▸ **DIRECTIVE**: Leaving the pictures out, print the lines from the first line of the listing through the line containing "marble', 'cinnamon stick')", exactly as they read, and no others.

---*---

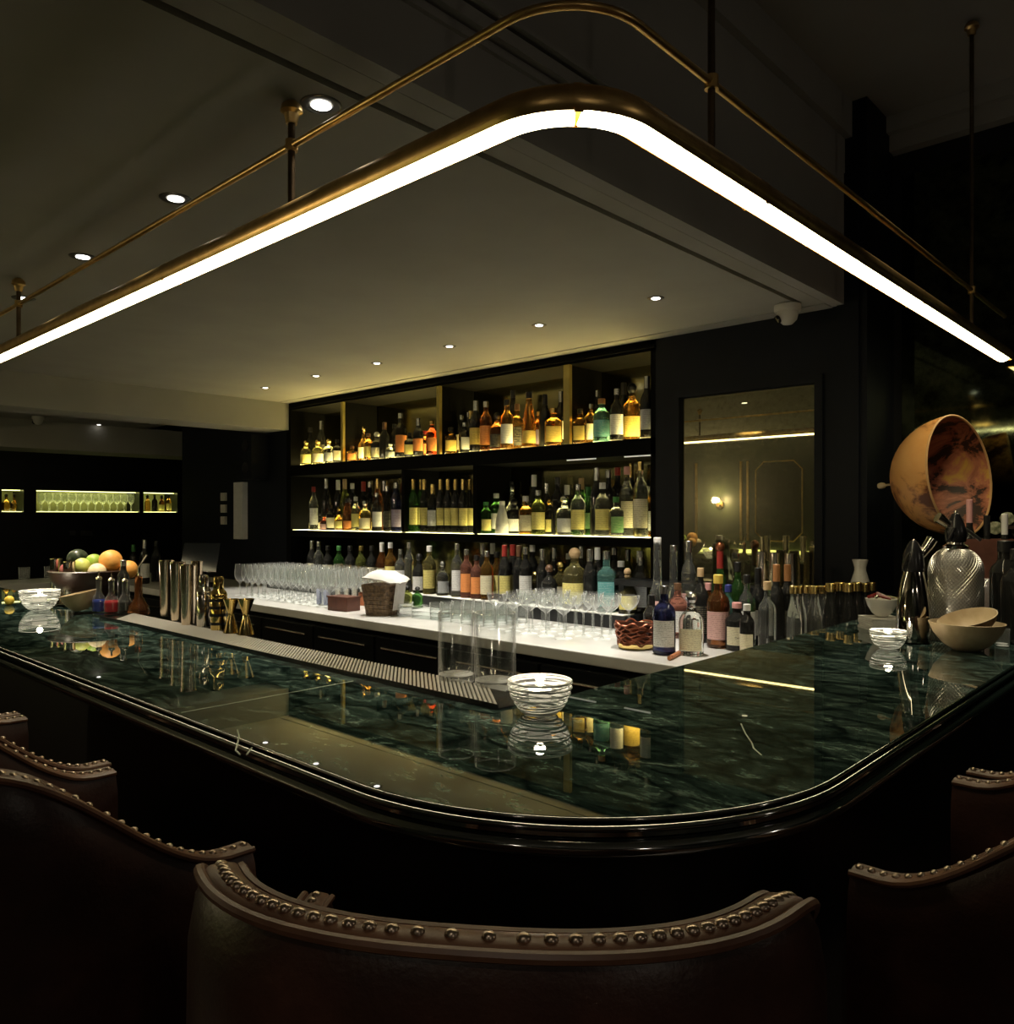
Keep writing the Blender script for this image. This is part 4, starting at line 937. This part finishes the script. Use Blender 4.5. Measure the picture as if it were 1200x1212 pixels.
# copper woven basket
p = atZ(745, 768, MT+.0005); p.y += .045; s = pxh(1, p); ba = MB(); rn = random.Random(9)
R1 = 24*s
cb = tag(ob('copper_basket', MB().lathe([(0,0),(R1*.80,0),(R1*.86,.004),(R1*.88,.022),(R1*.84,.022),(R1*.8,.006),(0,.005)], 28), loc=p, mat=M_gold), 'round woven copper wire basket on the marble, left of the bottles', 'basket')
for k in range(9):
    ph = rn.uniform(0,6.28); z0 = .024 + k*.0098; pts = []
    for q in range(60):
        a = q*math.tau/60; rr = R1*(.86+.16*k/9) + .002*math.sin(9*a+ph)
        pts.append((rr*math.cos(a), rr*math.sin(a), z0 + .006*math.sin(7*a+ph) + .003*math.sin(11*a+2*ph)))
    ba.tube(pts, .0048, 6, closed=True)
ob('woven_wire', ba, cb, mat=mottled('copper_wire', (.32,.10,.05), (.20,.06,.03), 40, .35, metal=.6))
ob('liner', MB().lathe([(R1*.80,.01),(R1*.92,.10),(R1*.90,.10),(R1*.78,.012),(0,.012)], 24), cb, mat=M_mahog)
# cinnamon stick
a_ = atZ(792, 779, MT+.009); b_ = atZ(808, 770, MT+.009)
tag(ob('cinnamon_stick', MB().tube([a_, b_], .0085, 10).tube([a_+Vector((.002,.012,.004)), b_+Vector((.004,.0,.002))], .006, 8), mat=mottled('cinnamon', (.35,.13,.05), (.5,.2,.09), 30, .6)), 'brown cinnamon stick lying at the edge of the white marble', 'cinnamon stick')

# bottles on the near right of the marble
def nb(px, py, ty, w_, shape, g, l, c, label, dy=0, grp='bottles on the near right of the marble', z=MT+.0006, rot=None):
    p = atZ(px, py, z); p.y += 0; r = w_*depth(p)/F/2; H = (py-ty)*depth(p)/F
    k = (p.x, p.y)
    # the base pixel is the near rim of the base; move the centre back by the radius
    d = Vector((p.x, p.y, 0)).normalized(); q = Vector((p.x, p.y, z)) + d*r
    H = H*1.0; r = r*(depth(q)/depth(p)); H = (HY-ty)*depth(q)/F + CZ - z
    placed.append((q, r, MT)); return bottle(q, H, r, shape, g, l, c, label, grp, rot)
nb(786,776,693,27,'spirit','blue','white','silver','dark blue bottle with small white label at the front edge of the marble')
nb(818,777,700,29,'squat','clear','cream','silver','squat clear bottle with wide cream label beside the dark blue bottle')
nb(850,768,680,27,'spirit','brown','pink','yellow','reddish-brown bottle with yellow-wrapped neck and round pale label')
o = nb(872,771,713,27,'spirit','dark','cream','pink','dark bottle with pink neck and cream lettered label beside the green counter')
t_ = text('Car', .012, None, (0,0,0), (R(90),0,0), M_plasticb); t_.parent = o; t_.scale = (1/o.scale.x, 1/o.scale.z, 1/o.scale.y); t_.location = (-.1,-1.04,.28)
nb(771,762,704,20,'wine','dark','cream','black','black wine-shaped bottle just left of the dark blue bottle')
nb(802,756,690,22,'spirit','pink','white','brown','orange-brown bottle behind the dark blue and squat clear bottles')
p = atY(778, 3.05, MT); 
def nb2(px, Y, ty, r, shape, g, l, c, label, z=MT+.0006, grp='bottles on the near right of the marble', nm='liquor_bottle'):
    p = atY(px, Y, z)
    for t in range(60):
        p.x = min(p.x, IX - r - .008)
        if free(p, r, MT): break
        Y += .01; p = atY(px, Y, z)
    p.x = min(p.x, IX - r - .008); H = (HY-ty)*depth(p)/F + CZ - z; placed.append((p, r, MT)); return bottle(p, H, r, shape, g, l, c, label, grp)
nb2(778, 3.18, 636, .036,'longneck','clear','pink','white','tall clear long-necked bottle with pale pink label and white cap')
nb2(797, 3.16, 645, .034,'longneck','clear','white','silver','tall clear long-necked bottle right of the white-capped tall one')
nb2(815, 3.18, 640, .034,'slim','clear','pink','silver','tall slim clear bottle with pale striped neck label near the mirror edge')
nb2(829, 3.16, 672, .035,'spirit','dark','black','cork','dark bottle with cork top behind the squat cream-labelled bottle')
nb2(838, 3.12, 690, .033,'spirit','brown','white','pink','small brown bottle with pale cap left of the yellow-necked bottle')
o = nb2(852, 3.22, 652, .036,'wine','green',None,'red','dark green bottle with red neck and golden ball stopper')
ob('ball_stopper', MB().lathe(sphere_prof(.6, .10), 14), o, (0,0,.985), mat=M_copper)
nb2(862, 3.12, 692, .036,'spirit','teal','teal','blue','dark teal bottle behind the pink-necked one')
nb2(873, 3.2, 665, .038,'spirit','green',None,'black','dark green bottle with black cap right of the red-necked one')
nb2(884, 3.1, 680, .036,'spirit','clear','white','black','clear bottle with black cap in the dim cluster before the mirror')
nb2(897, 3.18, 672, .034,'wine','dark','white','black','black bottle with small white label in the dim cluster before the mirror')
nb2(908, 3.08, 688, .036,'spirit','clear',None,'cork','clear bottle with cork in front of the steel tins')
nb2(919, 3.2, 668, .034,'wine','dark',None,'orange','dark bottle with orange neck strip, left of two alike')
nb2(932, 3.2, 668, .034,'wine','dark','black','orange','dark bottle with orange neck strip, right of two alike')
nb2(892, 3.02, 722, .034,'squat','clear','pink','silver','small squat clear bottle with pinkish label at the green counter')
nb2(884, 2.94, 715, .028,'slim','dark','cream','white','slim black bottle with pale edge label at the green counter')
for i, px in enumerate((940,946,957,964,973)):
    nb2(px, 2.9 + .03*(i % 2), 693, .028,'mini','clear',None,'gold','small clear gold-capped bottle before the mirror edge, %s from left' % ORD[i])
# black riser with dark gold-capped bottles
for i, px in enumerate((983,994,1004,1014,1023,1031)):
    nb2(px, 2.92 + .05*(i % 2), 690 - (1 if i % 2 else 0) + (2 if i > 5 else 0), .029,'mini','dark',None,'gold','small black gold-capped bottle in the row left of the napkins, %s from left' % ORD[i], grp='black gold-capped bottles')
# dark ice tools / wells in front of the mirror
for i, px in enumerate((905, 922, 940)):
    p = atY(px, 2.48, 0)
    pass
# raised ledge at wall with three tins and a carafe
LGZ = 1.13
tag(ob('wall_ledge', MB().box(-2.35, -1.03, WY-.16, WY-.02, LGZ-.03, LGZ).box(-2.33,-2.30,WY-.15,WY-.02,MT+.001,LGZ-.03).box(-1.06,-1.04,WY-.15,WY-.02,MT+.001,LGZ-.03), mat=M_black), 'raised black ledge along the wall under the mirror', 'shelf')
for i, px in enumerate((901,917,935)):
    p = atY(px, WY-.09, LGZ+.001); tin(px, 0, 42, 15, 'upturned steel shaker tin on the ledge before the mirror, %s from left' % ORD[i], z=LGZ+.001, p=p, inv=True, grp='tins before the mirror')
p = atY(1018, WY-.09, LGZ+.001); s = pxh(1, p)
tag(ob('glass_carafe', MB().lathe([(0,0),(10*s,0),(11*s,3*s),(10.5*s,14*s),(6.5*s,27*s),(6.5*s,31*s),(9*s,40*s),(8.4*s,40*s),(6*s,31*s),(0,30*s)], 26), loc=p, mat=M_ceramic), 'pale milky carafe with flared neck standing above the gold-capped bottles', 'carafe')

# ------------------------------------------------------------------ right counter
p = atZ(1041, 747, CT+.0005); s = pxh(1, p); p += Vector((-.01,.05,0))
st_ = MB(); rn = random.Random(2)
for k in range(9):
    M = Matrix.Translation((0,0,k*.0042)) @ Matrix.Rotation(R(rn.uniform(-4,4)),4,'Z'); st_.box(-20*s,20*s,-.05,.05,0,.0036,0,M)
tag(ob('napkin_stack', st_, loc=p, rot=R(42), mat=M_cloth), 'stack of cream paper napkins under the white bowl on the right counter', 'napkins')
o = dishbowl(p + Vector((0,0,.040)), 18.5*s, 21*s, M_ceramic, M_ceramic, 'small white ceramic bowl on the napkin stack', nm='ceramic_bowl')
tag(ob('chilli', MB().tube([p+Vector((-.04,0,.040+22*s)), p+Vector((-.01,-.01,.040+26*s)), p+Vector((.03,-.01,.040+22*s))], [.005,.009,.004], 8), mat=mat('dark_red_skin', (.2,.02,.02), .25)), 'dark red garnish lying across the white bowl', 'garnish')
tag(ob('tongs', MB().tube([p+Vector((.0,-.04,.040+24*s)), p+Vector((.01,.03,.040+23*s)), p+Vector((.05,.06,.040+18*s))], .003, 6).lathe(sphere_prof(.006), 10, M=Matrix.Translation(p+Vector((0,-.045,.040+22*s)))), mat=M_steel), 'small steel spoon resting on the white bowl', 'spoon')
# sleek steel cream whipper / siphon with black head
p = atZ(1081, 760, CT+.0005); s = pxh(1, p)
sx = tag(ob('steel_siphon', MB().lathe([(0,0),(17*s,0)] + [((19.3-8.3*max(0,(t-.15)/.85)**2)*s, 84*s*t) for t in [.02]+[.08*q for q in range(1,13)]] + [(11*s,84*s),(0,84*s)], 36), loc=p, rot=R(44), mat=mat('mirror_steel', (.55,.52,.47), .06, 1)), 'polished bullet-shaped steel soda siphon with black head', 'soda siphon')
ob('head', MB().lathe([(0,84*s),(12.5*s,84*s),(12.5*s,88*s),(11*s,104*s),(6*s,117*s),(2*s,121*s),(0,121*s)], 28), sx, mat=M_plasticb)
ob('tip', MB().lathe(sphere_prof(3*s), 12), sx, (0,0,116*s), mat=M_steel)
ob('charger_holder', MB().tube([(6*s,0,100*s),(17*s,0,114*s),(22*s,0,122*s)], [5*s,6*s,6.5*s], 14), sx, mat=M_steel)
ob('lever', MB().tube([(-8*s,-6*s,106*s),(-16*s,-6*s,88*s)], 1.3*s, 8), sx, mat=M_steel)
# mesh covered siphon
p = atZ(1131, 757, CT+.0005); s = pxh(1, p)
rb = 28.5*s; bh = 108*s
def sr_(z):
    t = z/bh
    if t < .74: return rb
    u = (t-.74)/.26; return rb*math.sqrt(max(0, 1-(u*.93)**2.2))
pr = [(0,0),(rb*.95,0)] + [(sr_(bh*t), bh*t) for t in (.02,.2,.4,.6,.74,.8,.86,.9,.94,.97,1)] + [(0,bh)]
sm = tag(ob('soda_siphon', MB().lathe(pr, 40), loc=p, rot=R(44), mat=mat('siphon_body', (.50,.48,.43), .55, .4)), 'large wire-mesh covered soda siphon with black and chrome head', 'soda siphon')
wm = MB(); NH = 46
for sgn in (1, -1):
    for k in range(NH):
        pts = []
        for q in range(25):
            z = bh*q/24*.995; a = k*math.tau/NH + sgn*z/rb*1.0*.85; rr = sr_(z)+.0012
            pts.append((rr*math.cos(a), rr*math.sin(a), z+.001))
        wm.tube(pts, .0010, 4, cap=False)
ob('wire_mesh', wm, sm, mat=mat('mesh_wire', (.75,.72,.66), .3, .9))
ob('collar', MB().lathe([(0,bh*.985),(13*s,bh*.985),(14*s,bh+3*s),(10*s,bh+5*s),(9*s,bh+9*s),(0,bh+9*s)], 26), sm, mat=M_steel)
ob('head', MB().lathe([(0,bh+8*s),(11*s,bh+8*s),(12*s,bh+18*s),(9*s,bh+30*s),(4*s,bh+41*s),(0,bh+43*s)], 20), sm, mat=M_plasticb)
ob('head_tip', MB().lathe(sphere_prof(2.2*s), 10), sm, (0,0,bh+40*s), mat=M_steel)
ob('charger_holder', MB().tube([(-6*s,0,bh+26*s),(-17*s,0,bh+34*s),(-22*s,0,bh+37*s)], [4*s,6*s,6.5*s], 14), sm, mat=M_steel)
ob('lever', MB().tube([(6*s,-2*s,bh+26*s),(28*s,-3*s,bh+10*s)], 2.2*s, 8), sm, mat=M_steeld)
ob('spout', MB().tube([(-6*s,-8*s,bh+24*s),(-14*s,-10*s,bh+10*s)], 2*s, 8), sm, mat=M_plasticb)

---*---

▸ **CORRECT RESULT**:
Keep writing the Blender script for this image. This is part 4, starting at line 937. This part finishes the script. Use Blender 4.5. Measure the picture as if it were 1200x1212 pixels.
# copper woven basket
p = atZ(745, 768, MT+.0005); p.y += .045; s = pxh(1, p); ba = MB(); rn = random.Random(9)
R1 = 24*s
cb = tag(ob('copper_basket', MB().lathe([(0,0),(R1*.80,0),(R1*.86,.004),(R1*.88,.022),(R1*.84,.022),(R1*.8,.006),(0,.005)], 28), loc=p, mat=M_gold), 'round woven copper wire basket on the marble, left of the bottles', 'basket')
for k in range(9):
    ph = rn.uniform(0,6.28); z0 = .024 + k*.0098; pts = []
    for q in range(60):
        a = q*math.tau/60; rr = R1*(.86+.16*k/9) + .002*math.sin(9*a+ph)
        pts.append((rr*math.cos(a), rr*math.sin(a), z0 + .006*math.sin(7*a+ph) + .003*math.sin(11*a+2*ph)))
    ba.tube(pts, .0048, 6, closed=True)
ob('woven_wire', ba, cb, mat=mottled('copper_wire', (.32,.10,.05), (.20,.06,.03), 40, .35, metal=.6))
ob('liner', MB().lathe([(R1*.80,.01),(R1*.92,.10),(R1*.90,.10),(R1*.78,.012),(0,.012)], 24), cb, mat=M_mahog)
# cinnamon stick
a_ = atZ(792, 779, MT+.009); b_ = atZ(808, 770, MT+.009)
tag(ob('cinnamon_stick', MB().tube([a_, b_], .0085, 10).tube([a_+Vector((.002,.012,.004)), b_+Vector((.004,.0,.002))], .006, 8), mat=mottled('cinnamon', (.35,.13,.05), (.5,.2,.09), 30, .6)), 'brown cinnamon stick lying at the edge of the white marble', 'cinnamon stick')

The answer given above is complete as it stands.